PROBLEM TO WORK ON >> Please output the data below exactly as given, starting at its first line and stopping after the line that contains "COL = S.collection".

INPUT >>
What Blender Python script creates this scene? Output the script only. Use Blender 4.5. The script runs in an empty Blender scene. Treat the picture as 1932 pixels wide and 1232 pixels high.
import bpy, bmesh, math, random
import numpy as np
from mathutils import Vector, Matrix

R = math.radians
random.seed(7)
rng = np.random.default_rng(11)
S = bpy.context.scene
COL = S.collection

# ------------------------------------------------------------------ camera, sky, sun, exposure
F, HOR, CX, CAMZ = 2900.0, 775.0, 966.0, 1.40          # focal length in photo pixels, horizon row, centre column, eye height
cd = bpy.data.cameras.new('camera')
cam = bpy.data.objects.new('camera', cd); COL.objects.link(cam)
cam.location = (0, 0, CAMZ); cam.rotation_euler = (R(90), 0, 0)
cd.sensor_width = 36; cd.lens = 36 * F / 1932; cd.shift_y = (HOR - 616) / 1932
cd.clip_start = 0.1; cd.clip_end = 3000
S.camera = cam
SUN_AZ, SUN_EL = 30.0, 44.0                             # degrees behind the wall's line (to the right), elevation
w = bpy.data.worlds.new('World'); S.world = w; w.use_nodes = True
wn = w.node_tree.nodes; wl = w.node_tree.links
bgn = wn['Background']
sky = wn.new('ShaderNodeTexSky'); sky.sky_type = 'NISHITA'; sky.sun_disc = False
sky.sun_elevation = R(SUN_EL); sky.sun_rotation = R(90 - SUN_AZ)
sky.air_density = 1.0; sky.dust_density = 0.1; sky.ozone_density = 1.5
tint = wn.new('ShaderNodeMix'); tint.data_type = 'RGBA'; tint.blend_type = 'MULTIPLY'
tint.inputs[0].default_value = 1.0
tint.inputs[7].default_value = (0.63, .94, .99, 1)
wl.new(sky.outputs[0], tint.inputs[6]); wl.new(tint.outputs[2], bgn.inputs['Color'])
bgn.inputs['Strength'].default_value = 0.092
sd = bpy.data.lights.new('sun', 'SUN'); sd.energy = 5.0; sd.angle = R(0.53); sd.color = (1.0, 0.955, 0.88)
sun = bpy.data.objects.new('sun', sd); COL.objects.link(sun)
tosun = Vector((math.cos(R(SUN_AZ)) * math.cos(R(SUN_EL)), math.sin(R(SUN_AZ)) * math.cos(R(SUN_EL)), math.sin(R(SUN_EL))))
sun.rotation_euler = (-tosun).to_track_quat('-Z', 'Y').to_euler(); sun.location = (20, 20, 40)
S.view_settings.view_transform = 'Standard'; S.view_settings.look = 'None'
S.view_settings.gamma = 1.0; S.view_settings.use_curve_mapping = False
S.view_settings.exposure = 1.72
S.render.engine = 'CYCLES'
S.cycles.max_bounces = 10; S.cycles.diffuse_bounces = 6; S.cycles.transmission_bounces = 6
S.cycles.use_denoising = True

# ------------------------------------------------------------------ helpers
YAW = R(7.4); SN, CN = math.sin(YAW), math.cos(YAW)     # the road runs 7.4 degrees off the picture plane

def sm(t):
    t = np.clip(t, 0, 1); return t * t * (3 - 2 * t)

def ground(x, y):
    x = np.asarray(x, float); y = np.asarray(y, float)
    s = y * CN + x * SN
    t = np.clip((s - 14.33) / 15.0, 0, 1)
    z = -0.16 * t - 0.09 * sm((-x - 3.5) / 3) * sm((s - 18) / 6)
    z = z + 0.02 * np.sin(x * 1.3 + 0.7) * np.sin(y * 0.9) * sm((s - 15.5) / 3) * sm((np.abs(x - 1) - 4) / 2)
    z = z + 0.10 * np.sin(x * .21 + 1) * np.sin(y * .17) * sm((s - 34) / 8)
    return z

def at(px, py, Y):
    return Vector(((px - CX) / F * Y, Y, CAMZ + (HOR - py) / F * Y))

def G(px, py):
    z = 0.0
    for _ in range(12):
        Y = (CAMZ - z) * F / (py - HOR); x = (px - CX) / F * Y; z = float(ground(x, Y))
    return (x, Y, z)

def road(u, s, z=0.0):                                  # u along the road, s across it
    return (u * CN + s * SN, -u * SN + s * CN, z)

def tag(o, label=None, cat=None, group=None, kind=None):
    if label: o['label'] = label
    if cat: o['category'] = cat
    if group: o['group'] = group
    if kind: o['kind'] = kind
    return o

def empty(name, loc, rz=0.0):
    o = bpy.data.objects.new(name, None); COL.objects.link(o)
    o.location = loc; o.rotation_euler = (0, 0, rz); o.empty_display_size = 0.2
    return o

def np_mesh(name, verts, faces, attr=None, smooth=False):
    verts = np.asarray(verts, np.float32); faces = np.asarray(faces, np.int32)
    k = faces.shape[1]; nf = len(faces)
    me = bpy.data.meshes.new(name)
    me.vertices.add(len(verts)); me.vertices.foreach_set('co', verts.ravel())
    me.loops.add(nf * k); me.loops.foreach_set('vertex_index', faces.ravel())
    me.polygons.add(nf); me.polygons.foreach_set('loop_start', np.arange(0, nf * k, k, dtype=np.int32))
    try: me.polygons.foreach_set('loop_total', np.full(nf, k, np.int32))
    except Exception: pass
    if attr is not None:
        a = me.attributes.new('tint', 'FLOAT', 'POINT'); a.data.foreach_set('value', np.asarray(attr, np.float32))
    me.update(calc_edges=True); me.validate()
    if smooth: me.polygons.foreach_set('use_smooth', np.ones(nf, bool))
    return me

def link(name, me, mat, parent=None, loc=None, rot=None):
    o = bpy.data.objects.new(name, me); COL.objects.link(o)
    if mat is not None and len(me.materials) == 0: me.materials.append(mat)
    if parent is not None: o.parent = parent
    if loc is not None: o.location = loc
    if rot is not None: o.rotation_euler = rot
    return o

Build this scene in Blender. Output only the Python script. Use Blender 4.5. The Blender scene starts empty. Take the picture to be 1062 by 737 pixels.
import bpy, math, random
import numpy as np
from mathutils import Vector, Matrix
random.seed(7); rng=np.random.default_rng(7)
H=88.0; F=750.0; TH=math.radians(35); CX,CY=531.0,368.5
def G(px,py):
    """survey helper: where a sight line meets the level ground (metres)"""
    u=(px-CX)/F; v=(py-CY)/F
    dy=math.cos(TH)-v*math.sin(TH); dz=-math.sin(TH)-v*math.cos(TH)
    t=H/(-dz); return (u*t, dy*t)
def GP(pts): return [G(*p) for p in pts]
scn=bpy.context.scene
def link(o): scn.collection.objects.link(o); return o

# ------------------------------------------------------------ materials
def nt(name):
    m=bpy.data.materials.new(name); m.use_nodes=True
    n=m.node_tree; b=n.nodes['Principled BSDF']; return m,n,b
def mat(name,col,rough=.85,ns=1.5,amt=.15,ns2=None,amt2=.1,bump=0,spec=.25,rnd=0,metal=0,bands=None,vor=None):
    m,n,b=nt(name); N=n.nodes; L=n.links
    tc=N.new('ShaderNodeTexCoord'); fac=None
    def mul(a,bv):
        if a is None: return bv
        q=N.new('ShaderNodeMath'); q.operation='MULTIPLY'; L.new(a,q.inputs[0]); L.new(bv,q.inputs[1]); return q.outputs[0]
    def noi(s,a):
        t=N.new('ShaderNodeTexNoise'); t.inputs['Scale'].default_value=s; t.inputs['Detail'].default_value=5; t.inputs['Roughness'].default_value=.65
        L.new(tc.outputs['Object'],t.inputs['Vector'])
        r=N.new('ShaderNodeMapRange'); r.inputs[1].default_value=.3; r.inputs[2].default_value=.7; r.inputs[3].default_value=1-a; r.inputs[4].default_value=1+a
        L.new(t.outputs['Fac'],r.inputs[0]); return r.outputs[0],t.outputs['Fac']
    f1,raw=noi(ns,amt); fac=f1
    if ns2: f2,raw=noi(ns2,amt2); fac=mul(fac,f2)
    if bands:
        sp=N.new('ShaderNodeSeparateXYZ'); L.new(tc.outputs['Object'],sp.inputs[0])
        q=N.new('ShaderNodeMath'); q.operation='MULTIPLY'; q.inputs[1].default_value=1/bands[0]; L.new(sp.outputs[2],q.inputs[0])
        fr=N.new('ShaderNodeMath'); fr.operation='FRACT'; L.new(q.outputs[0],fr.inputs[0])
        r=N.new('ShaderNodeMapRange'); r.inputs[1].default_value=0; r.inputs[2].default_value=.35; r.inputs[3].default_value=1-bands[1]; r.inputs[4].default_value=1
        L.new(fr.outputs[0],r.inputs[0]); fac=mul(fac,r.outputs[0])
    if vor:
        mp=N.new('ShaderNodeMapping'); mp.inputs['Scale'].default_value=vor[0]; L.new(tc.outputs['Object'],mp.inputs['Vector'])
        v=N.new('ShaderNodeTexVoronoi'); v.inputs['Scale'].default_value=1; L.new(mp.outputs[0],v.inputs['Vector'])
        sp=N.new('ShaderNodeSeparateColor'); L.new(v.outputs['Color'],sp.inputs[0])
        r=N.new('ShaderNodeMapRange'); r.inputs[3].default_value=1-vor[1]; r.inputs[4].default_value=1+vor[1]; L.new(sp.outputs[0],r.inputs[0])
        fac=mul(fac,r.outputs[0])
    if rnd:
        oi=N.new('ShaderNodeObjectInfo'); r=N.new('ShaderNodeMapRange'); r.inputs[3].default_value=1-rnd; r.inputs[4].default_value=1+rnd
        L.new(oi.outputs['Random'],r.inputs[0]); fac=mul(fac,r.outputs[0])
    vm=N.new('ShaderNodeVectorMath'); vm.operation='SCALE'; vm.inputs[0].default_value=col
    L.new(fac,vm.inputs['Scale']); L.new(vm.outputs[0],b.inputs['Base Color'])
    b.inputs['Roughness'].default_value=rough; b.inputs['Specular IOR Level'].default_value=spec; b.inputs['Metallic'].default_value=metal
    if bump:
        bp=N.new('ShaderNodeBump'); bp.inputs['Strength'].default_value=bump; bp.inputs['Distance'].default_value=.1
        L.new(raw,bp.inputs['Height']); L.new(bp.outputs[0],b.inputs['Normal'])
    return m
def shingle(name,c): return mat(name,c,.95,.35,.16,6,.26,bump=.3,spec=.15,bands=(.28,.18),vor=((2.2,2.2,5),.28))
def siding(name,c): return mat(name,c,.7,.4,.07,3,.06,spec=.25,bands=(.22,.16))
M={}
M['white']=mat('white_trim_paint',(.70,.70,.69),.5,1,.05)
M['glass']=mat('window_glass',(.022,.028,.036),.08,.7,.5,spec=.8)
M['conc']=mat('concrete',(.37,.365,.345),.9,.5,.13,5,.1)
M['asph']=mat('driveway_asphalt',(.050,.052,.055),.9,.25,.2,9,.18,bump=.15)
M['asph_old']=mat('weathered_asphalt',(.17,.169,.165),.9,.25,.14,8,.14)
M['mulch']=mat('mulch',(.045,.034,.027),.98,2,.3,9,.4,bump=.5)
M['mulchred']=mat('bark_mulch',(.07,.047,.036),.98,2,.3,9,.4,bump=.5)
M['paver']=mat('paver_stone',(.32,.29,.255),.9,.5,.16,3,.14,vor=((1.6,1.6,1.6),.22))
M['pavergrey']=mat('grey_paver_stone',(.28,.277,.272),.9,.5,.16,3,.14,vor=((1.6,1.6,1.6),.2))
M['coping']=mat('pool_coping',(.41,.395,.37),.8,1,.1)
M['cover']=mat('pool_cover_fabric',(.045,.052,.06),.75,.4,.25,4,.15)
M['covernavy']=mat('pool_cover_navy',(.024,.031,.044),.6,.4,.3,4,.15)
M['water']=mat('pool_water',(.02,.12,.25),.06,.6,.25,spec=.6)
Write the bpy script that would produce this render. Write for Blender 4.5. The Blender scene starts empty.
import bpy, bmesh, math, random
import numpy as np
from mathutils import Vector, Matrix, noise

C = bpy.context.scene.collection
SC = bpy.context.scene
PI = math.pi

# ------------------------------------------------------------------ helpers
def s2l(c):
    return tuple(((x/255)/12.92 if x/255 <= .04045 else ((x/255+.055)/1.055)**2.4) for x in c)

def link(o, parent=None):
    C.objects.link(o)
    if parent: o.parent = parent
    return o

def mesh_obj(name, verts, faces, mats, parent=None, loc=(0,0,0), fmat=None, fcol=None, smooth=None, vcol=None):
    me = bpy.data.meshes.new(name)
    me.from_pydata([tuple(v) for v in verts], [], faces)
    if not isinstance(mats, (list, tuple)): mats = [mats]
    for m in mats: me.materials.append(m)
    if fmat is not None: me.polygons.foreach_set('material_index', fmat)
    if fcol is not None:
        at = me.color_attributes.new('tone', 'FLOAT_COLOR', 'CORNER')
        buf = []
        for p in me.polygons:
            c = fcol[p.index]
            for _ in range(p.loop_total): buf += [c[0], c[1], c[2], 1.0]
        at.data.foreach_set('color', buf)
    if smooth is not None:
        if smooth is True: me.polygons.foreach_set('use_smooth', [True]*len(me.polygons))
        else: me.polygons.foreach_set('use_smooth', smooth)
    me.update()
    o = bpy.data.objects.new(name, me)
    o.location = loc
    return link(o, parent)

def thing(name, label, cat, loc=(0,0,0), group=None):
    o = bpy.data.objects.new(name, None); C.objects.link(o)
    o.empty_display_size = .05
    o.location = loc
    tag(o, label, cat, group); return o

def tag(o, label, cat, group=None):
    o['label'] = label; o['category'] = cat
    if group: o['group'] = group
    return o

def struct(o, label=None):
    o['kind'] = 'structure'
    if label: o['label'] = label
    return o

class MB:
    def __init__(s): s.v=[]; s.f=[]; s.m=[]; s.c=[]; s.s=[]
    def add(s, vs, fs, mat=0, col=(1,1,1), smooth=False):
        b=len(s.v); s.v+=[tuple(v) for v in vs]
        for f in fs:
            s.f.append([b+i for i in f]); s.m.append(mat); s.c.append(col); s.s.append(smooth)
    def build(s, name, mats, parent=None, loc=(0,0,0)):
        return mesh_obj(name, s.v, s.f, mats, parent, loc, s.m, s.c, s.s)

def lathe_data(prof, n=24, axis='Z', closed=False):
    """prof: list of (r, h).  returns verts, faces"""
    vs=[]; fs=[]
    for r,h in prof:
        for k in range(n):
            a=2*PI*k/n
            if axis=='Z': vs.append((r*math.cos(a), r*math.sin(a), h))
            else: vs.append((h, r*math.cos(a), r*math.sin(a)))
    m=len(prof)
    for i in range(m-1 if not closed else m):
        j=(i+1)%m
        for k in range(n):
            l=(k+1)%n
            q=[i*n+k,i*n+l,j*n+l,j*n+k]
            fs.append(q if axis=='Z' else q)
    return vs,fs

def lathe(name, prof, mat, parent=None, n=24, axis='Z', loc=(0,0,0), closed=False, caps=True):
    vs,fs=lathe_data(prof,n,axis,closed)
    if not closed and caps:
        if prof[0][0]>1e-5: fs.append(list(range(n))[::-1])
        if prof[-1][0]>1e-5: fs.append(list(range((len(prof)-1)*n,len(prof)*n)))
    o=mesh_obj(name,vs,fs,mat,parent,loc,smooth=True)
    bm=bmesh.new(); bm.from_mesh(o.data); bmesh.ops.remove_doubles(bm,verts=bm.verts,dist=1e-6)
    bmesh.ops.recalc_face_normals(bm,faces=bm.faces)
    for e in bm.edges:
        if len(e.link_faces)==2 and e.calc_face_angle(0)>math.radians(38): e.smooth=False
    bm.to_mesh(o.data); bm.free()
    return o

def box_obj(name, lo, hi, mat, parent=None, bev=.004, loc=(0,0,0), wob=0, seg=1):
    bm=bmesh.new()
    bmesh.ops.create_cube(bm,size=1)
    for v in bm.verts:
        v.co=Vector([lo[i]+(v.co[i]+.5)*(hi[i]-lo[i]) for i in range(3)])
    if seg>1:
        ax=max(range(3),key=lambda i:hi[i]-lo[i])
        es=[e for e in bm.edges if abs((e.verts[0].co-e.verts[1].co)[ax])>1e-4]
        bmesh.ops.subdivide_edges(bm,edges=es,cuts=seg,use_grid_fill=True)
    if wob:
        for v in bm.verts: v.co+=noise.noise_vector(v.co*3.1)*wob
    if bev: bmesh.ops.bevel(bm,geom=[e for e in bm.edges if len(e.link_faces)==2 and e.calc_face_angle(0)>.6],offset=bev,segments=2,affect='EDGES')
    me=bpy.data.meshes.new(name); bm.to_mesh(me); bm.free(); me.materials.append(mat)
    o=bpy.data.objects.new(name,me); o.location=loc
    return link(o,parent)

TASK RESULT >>
What Blender Python script creates this scene? Output the script only. Use Blender 4.5. The script runs in an empty Blender scene. Treat the picture as 1932 pixels wide and 1232 pixels high.
import bpy, bmesh, math, random
import numpy as np
from mathutils import Vector, Matrix

R = math.radians
random.seed(7)
rng = np.random.default_rng(11)
S = bpy.context.scene
COL = S.collection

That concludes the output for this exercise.